Paul Bremer on Monday said the current draft of the constitution would make Islam the state religion of Iraq and "a source of inspiration for the law" - as opposed to the main source.
 
Many Iraqi women have expressed fears that the rights they hold under Iraq's longtime secular system would be rolled back in the interim constitution being written by US-picked Iraqi leaders and their advisers, many of them Americans.
 
US lawmakers have urged the White House to prevent Islamic restrictions on Iraqi women.
 
Asked what would happen if Iraqi leaders wrote into the constitution that Sharia (Islamic law) is the principal basis of the law, Bremer suggested he would wield his veto. "Our position is clear. It can't be law until I sign it."
 
Permanent constitution
 
Bremer must sign into law all measures passed by the 25-member council, including the interim constitution. Iraq's powerful Shia clergy, however, has demanded the document be approved by an elected legislature.
 
Under US plans, a permanent constitution would not be drawn up and voted on until 2005.
 
Bremer used the inauguration ceremony at a women's centre in the southern city of Karbala to argue for more than "token" women's representation in the transitional government due to take power on 30 June.
 
"I think it is very important that women be represented in all the political bodies," Bremer said.
 
 
"Women are the majority in this country, in this area probably a substantial majority," he said, referring to the Saddam Hussein's alleged 1991 purges of Shia Muslim men.
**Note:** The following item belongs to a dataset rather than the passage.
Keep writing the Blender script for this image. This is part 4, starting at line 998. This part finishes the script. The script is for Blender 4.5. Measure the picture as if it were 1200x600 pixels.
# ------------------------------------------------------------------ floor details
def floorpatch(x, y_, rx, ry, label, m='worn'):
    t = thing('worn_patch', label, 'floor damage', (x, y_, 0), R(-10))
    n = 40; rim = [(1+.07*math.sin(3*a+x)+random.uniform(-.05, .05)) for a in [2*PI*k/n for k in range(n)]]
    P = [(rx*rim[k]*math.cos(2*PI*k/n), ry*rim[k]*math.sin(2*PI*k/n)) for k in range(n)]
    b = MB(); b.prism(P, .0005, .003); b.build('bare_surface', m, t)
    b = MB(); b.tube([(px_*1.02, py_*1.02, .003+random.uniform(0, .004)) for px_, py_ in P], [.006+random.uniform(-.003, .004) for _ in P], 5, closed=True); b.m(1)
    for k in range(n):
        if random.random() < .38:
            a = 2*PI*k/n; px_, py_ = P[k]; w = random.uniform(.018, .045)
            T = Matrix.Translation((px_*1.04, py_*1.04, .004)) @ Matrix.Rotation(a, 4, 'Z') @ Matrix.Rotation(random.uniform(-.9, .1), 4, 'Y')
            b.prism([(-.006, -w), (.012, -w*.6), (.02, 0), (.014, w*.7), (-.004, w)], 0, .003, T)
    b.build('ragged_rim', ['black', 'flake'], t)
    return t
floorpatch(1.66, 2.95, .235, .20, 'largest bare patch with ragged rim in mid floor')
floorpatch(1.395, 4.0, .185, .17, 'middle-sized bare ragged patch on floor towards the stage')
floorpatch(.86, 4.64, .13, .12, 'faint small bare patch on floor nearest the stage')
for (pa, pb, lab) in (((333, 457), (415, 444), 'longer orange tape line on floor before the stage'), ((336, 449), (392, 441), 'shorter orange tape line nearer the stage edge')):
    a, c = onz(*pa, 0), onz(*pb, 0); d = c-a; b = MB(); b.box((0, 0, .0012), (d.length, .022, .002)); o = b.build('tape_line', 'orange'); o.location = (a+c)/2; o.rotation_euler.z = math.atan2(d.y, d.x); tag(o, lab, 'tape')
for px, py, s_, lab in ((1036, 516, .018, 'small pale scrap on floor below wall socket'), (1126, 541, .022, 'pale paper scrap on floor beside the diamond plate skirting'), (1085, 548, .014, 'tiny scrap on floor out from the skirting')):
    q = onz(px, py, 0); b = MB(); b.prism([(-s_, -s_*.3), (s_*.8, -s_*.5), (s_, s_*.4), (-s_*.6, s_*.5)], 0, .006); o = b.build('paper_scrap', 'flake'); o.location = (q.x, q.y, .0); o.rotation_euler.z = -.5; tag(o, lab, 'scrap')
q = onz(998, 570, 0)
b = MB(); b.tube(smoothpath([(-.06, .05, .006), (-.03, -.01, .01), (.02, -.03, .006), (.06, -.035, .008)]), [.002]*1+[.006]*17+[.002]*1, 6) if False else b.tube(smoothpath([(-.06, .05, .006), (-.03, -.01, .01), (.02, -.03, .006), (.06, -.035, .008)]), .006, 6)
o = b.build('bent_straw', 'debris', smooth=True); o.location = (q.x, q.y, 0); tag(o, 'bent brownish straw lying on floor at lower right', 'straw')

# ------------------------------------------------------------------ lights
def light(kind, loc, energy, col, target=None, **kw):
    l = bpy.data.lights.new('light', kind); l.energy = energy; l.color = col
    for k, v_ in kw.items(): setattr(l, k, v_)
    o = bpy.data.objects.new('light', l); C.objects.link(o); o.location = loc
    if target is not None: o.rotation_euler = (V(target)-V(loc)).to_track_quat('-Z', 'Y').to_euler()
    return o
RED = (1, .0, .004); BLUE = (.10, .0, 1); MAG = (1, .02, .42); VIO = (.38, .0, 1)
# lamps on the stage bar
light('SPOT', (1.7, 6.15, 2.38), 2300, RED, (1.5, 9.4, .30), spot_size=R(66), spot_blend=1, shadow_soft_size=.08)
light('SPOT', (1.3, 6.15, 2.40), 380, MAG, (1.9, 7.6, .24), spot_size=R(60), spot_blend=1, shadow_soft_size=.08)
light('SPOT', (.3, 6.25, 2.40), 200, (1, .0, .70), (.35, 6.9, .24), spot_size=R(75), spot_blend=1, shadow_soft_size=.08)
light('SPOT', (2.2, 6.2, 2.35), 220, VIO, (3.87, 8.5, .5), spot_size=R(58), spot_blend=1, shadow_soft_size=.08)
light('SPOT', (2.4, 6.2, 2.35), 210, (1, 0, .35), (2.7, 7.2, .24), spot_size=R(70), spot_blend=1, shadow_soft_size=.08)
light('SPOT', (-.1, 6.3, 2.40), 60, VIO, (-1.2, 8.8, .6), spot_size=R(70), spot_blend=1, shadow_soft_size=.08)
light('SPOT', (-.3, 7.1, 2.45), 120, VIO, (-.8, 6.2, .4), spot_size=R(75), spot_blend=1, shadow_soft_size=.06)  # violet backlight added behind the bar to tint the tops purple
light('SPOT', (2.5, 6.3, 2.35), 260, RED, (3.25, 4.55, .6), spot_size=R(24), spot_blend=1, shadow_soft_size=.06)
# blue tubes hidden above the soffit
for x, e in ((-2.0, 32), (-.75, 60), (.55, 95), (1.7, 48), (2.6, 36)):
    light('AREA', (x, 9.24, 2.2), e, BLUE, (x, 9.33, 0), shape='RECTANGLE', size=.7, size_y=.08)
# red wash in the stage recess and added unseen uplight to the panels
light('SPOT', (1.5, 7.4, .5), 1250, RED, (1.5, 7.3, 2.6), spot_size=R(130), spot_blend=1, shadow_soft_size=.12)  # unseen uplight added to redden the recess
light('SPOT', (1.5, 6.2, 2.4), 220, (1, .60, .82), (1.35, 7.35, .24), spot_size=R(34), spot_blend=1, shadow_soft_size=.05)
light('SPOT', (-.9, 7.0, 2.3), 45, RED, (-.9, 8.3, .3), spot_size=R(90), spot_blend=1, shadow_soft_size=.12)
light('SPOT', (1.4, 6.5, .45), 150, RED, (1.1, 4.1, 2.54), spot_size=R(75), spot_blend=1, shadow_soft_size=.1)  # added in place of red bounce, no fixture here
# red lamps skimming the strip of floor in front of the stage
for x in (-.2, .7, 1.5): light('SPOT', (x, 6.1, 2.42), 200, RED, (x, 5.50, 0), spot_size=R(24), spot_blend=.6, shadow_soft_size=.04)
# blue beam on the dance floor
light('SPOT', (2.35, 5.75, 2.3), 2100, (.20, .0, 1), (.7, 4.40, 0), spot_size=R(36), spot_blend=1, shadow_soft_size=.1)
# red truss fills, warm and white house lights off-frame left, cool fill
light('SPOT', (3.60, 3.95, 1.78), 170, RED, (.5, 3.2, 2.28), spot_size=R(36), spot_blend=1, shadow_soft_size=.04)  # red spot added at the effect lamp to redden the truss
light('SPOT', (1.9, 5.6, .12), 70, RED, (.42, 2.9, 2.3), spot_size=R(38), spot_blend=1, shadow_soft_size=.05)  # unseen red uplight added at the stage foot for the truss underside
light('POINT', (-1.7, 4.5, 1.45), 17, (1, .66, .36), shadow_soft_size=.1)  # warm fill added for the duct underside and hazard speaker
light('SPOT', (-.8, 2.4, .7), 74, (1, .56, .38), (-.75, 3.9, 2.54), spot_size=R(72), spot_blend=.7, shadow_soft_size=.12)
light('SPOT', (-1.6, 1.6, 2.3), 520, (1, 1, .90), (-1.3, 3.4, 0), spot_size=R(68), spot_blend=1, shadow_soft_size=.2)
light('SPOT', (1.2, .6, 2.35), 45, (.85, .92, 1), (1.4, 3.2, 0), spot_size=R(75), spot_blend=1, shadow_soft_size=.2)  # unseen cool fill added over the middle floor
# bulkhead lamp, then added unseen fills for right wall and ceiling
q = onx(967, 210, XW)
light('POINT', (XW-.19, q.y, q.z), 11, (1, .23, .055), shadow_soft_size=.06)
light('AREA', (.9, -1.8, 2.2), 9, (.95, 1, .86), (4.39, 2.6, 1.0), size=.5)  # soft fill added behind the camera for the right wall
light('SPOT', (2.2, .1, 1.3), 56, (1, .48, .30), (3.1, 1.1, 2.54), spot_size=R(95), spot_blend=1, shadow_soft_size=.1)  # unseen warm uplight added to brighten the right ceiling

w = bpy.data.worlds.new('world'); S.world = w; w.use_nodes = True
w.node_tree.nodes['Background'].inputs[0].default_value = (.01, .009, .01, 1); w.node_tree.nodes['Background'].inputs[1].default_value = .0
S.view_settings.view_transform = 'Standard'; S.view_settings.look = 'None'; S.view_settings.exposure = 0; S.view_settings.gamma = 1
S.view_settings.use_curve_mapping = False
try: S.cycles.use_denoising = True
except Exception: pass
Those killings left the holy city of Karbala and other Shia cities dotted with mass graves and brimming with thousands of widows.
 
Liberal reforms
 
Enshrining women's rights in a future constitution could be difficult.
 
US observers have predicted liberal reforms introduced in the transitional law could well be rolled back in a future constitution. Bremer acknowledged that US influence on an Iraqi constitution would fade after the 30 June handover.
 
"There will be a sovereign government here in June. The Iraqis then will then have responsibility for their own country," Bremer said.
 
There are three women on the Governing Council.
 
'Principal basis'
 
Muhsin Abd al-Hamid, the current council president and a member of a committee drafting the interim constitution, has proposed making Sharia the "principal basis" of legislation.
 
The phrasing could have broad effects on secular Iraq. In particular, it would likely moot much of Iraq's 1959 Law of Personal Status, which grants uniform rights to husband and wife to divorce and inheritance, and governs related issues like child support.
 
In December, the council passed a decision abolishing the 1959 law and allowing each of the main religious groups to apply its own tradition - including Islamic law. Bremer has not signed it into law.